Truth Frequency Radio
Oct 20, 2014


Approximately 34,500 New Yorkers are “too mentally unstable to carry firearms,” Anemona Hartocollis of The New York Times reported Sunday. The report looks at figures from a database established via the “SAFE Act” by the state Division of Criminal Justice Services, obtained by The Times through a Freedom of Information Act request.

What the database cannot do, the report acknowledges, is determine if the names on it represent people who are truly a danger to themselves or others, highlighting the rift between gun rights defenders and supporters of stricter controls. Those arguing on the side of rights point out the unfairness of preemptively denying them without adjudication to those who have not been proven a danger, while those with an agenda for wider citizen disarmament advocate “Even if just one dangerous person had a gun taken away, ‘that’s a good thing.’

“Similar laws in other states have raised the ire of gun rights proponents, who worry that people who posed no threat at all would have their rights infringed,” The Times points out. “Mental health advocates have also argued that the laws unnecessarily stigmatized people with mental illnesses.

“If the authorities find a person in the database has a gun permit — necessary to purchase a handgun in New York — they are required to revoke the license and seize any guns,” The Times continues. “The people in the database are barred from obtaining a permit until their names are purged.”

That’s a different contention than the one reporter Hartocollis began the report with, having used the specific word “carry.” Purchasing a gun, as opposed to obtaining a carry permit, are quite different things in New York, which follows the “may issue” discretion of authorities. The process is even more exclusive in New York City, where permissions are extremely rare, as exemplified by high-profile ones enjoyed by the rich, famous and connected like actor Robert De Niro, “shock jock” Howard Stern, and developer Donald Trump.

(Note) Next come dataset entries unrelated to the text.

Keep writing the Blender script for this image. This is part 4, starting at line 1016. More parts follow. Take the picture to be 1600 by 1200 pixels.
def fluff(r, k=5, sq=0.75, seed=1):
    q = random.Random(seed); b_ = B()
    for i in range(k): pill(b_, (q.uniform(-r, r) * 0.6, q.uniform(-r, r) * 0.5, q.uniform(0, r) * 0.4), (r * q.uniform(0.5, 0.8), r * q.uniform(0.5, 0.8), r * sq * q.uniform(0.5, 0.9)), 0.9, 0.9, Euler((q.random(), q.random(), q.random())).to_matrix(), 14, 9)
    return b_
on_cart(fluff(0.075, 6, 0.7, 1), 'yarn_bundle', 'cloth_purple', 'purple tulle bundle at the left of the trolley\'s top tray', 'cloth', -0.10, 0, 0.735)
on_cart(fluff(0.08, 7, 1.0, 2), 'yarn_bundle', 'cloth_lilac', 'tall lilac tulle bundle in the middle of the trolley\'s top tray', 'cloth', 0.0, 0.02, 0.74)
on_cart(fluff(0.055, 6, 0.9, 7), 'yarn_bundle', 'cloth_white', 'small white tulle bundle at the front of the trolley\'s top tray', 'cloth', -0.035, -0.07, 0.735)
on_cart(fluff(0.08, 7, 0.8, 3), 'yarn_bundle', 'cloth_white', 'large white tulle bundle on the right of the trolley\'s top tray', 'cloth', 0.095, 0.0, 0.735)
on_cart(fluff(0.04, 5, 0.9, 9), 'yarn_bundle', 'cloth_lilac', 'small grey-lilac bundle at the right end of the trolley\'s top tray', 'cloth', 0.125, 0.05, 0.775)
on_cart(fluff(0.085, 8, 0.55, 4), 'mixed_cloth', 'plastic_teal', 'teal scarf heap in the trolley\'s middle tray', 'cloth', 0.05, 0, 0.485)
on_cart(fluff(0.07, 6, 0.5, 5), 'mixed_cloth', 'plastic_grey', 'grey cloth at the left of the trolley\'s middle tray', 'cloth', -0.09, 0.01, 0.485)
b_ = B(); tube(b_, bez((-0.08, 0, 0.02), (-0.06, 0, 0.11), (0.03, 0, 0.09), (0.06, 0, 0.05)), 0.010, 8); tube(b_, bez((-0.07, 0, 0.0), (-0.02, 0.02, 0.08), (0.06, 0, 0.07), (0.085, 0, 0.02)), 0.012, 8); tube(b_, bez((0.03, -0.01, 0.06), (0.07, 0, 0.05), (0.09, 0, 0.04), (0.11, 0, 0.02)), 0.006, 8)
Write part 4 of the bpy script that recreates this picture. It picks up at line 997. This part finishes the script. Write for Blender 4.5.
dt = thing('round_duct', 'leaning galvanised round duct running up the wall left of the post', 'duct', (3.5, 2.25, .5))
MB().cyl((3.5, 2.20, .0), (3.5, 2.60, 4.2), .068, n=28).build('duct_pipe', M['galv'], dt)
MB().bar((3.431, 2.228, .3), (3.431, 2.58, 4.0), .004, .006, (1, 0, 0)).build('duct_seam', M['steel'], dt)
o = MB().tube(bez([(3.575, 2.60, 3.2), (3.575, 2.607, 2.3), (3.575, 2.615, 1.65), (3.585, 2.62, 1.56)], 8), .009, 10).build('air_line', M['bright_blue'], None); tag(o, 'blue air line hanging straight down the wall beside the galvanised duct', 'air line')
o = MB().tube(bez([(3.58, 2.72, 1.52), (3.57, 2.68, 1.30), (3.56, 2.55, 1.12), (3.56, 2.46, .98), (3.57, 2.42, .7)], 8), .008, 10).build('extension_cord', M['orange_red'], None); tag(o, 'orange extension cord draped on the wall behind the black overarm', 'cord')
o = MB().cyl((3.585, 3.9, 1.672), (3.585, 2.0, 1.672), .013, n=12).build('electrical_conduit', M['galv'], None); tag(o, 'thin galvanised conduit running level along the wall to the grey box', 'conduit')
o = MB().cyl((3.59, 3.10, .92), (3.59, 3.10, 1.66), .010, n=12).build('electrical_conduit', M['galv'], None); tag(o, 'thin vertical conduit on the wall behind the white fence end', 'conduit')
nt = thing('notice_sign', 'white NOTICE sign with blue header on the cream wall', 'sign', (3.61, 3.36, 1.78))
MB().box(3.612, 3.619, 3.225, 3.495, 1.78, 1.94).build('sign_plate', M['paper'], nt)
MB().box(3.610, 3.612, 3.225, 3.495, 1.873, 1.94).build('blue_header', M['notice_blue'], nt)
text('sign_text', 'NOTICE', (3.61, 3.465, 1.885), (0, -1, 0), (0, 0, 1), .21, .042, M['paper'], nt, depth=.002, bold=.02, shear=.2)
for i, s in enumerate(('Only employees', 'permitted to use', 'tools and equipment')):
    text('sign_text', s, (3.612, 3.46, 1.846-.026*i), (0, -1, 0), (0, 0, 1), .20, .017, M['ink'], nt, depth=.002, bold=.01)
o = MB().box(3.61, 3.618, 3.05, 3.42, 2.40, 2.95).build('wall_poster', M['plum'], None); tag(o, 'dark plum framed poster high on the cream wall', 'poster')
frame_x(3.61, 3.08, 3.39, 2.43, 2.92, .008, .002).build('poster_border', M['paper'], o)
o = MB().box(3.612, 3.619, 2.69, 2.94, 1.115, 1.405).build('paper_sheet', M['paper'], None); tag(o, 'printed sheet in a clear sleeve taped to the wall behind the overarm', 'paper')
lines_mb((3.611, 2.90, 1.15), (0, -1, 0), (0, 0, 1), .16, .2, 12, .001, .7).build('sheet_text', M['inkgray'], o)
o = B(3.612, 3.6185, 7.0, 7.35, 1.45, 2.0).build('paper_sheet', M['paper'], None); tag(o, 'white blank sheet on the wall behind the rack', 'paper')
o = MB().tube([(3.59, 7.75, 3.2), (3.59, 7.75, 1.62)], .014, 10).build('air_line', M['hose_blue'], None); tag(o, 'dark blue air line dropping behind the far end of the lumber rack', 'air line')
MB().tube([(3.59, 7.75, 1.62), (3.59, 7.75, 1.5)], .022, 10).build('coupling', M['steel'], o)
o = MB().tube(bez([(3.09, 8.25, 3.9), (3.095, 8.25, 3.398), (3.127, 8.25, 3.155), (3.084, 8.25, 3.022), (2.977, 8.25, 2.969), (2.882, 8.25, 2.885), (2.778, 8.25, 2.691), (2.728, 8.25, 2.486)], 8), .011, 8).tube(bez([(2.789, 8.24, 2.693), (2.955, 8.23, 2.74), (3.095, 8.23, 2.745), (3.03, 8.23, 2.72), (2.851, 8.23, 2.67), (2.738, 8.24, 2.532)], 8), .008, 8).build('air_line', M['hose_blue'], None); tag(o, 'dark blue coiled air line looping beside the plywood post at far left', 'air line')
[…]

The basic inequities of that system are illustrated by a recent denial by NYPD of an unrestricted business carry license to Cavalier Knight president and firearms dealer Robert Reynolds, who was told he had “not demonstrated a special need for self-protection distinguishable from that of the general community.” Reynolds, who was chair of a Community Board Public Safety Committee, also saw his planned forum discussion on “the basic right to personal self-defense and the right to keep and bear arms in New York State” squelched by officials after he had already obtained approval, and a week before it was to take place. Not only is exercising the right denied, evidently so is discussing it.

As for the SAFE Act’s non-adjudicated, but nonetheless judged, citizen database, the Brady Campaign’s “if it saves one life” slogan aside, the added scrutiny won’t even do that. As has been observed in this column before, the deadliest mass murder in U.S. history, 9/11, was initiated ostensibly with common warehouse tools, the second greatest, the Oklahoma City bombing, reportedly with fuel oil and fertilizer, and the third most lethal, the Happy Land Dance Club fire, with gasoline and a match.

Clearly, anyone who cannot be trusted with a gun demonstrably cannot be trusted without a custodian, as everyday tools and substances that can be abused for murderous purposes are within reach of all who enjoy freedom of movement. Simply deeming such people prohibited from lawfully buying a gun will obviously not hamper their ability to obtain one unlawfully, or to use other means to injure and kill. The only safeguard against that happening is to remove such individuals from the general population.

The Bill of Rights, among other reasons for its adoption, is supposed to ensure that no one is deprived of freedom without due process. It is part of what all signatory states recognized at the time as “the supreme Law of the Land.” Any edict that denies freedom without first ensuring that rights are respected may be convenient for the state, but that’s not why a government of limited and defined powers, established to “secure the Blessings of Liberty,” was agreed to the first place.

UPDATE: Modified to show Mr. Reynolds was chair of the committee at that time. Article previously state “is.”